Today was a typical shopping experience other than the amusement park across the road was actually open so we thought it might be fun to check it out,  unfortunately the weather was not very accommodating and also was aimed at younger children so Zee decided within the first 30 seconds he was bored.  For some reason he has taken to wearing thongs, partly I think because he is so tall he just cant be bothered stretching all the way to his toes.  Anyway within the first five minutes his toes were blue so now he was cold and bored.  Just have to note that this child was also going to leave home without jacket. We stayed long enough to have a few quick rides but as it was starting to rain and I was needing a bathroom stop we ventured into Costco’s. The agreement was food first, shopping after; the pizza slices are cheap and huge and unlimited refills of drink.

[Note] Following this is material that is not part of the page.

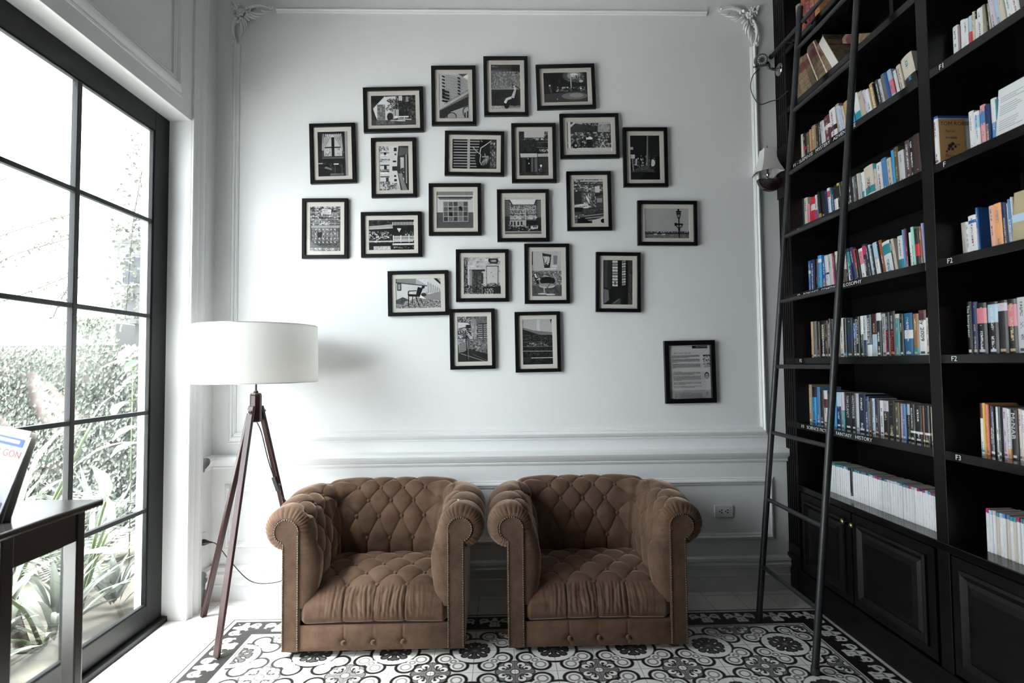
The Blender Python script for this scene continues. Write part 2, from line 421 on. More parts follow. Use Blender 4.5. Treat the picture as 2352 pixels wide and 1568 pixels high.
# ------------------------------------------------------------------ room shell
XL, XW, YB, ZC = -1.82, -1.95, 3.55, 4.45
YN, XR = -4.0, 2.32
WT = 2.922          # window head
struct('floor', MB().add([(-2.025, YN, 0), (XR, YN, 0), (XR, YB + .1, 0), (-2.025, YB + .1, 0)], [(0, 1, 2, 3)]), floor_mat(-1.535, 1.863, 3.265), 'white cement tile floor with a black, grey and white patterned tile carpet')
struct('ceiling', MB().box(-2.025, XR, YN, YB + .1, ZC, ZC + .1), M_CEIL)
M_DIM = mat('dark_panelled_wall', (.05, .045, .04), .6)
struct('wall_back', MB().box(-2.025, XR, YB, YB + .12, 0, ZC), M_WALL, 'tall white wall behind the armchairs')
wl = MB()
wl.box(-2.025, XL, 3.264, YB + .12, 0, ZC)
WY = .62
wl.box(-2.025, XL, YN, 3.264, WT, ZC); wl.box(-2.025, XL, YN, WY, 0, WT)
wl.box(-2.025, -1.967, 3.14, 3.264, 0, WT); wl.box(-2.025, -1.967, WY, WY + .13, 0, WT); wl.box(-2.025, -1.967, WY + .13, 3.14, 2.81, WT)
struct('wall_left', wl, M_WALL, 'white wall with the tall window opening')
struct('wall_right', MB().box(XR, XR + .1, YN, YB + .12, 0, ZC), M_DIM)
struct('wall_front', MB().box(-2.025, XR, YN - .1, YN, 0, ZC), M_DIM)

# mouldings on the back wall (y toward the room is -)
def mould_h(mb, x0, x1, z0, prof, m0=0, m1=0, y=YB):
    """horizontal run; prof = [(dz, out)]; m0/m1 = mitre sign at the ends"""
    a = [(x0 + m0 * dz, y - o, z0 + dz) for dz, o in prof]; b = [(x1 + m1 * dz, y - o, z0 + dz) for dz, o in prof]
    mb.grid([a, b])
def frame_wall(mb, x0, x1, z0, z1, prof, y=YB):
    """mitred rectangle; prof = [(inset from outer edge, out)]"""
    mb.rings([[(x0 + d, y - o, z0 + d), (x1 - d, y - o, z0 + d), (x1 - d, y - o, z1 - d), (x0 + d, y - o, z1 - d)] for d, o in prof])
PR = [(0, 0), (0, .006), (.008, .010), (.012, .006), (.018, .016), (.030, .026), (.040, .028), (.048, .020), (.052, .014), (.060, .016), (.066, .010), (.070, .010), (.072, 0)]
# big panel: bars between the corner ornaments
def bar_h(mb, x0, x1, z, sc, flip=1, m0=0, m1=0, y=YB):
    pr = [(d * sc * flip, o * min(1, sc * 1.15)) for d, o in PR]
    mould_h(mb, x0, x1, z, pr, m0, m1, y)
def bar_v(mb, z0, z1, x, sc, flip=1, m0=0, m1=0, y=YB):
    a = [(x + d * sc * flip, y - o * min(1, sc * 1.15), z0 + m0 * d * sc) for d, o in PR]; b = [(x + d * sc * flip, y - o * min(1, sc * 1.15), z1 + m1 * d * sc) for d, o in PR]
    mb.grid([a, b])
t1 = MB()
bar_v(t1, .967, 3.56, -1.722, .72, 1, 1, 0)
bar_v(t1, .967, 3.56, 1.748, .72, -1, 1, 0)
bar_h(t1, -1.722, 1.748, .967, 1.0, 1, .72, -.72)
bar_h(t1, -1.44, 1.41, 3.812, .55, -1)
struct('trim_1', t1, M_TRIM, 'white panel moulding framing the picture wall', smooth=True, angle=30)
# chair rail
t2 = MB()
CR = [(0, 0), (0, .010), (.012, .016), (.018, .012), (.024, .024), (.034, .030), (.044, .040), (.062, .047), (.078, .044), (.086, .030), (.088, .0)]
mould_h(t2, XL + .0, 1.865, .812, CR, 1 * 0, 0)
# return on the left wall between casing and corner
a = [(XL + o, YB - .0, .812 + d) for d, o in CR]; b = [(XL + o, 3.44, .812 + d) for d, o in CR]; t2.grid([a, b])
struct('trim_2', t2, M_TRIM, 'white chair rail moulding across the back wall', smooth=True, angle=30)
t3 = MB(); frame_wall(t3, -1.737, 1.770, .311, .712, [(d * .66, o * .85) for d, o in PR])
struct('trim_3', t3, M_TRIM, 'white lower panel moulding behind the armchairs', smooth=True, angle=30)
# baseboard
BP = [(0, .026), (.088, .026), (.092, .031), (.10, .032), (.106, .026), (.145, .027), (.150, .036), (.168, .040), (.176, .030), (.182, .026), (.19, .034), (.206, .030), (.214, .012), (.214, 0)]
bb = MB(); mould_h(bb, XL, 1.868, 0, BP); struct('baseboard_back', bb, M_TRIM, smooth=True, angle=30)
bb = MB(); bb.grid([[(XL + o, YB, d) for d, o in BP], [(XL + o, 3.44, d) for d, o in BP]]); struct('baseboard_left', bb, M_TRIM, smooth=True, angle=30)
# casing pilaster beside the window, running up the wall
cs = MB()
CP = [(0, 0), (0, .012), (.012, .016), (.018, .010), (.03, .016), (.045, .022), (.055, .012), (.07, .012), (.085, .022), (.10, .026), (.112, .014), (.13, .014), (.14, .02), (.152, .012), (.155, 0)]
cs.grid([[(XL + o, 3.266 + d, 0) for d, o in CP], [(XL + o, 3.266 + d, ZC) for d, o in CP]])
struct('trim_4', cs, M_TRIM, 'white ribbed casing beside the window', smooth=True, angle=30)
# panel moulding above the window on the left wall
pm = MB()
y1, z0 = 3.155, 3.01
pr = [(d * 1.35, o * .9) for d, o in PR]
pm.rings([[(XL + o, y1 - d, z0 + d), (XL + o, -3 + d, z0 + d), (XL + o, -3 + d, 4.3 - d), (XL + o, y1 - d, 4.3 - d)] for d, o in pr])
struct('trim_5', pm, M_TRIM, 'white panel moulding above the window', smooth=True, angle=30)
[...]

Once in we grabbed the last remaining trolley and Grumpy One headed for the audio-visual equipment.  I needed the loo so excused myself and rushed off. On my speedy return I arrived to find Grumpy One and Zee in some kind of argument that neither were willing to discuss (thankfully friend has known us for years and is considered part of the family otherwise might never come back).  Grumpy One continued on his way when I gently reminded him that we were going to get food first (it was now 1.00). ” Fine” he says and turns around swiftly almost taking a television with him.  We arrive at the very crowded food hall and I scan for an empty table.  Grabbing it as quickly as I could I sat down only to find husband trying to deal with trolley and child and not being able to manoeuver his way around another womans trolley. By this time Grumpy One had reached his limit and no matter what I tried there was no bringing him back.  We ate in silence, did a quick scan around the store, think there was momentary happiness at incredibly cheap Parathas and then we were bundled into the car heading south towards Chadstone. I think the only words spoken were “we are never coming again with the kids or on a weekend”.

We always end family outings with this quote and of course never do it.  So why do we keep punishing ourselves? Why do we keep banging our head against the wall and stressing ourselves out?

There are obvious reasons for going out as a family. Since we have moved it takes us longer to get anywhere and I don’t like the idea of Zee being home too long by himself.  A short time is fine but not all day, secondly we do not have relatives close by or know our neighbours well enough to babysit the Munchkin and I am not comfortable leaving the two of them home together in fear that only one will be standing when we return.  The biggest reason though is that I still cling to the hope that one day we will magically be able to connect as a family and manage family outings without the moans, the arguments and the stress.

There is a bright side today though, in my endeavours to remember that I always have a choice and am not a victim I managed to hold it together fairly well.  I didn’t feel like I was about to have a heart attack.  Do I have heartburn? yes and will probably for a day or so but I did remember to breath.  I also tried to take as many photos as I could on my phone as we rapidly speed through the city so at least I had a chance to play.  Maybe I will never have the family life I wanted and dreamed of, perhaps my expectations are too high but I am trying to remember to see the light in everything and have fun.  Life’s too short as they say.

I don’t know I’m just a beginner really what do you think?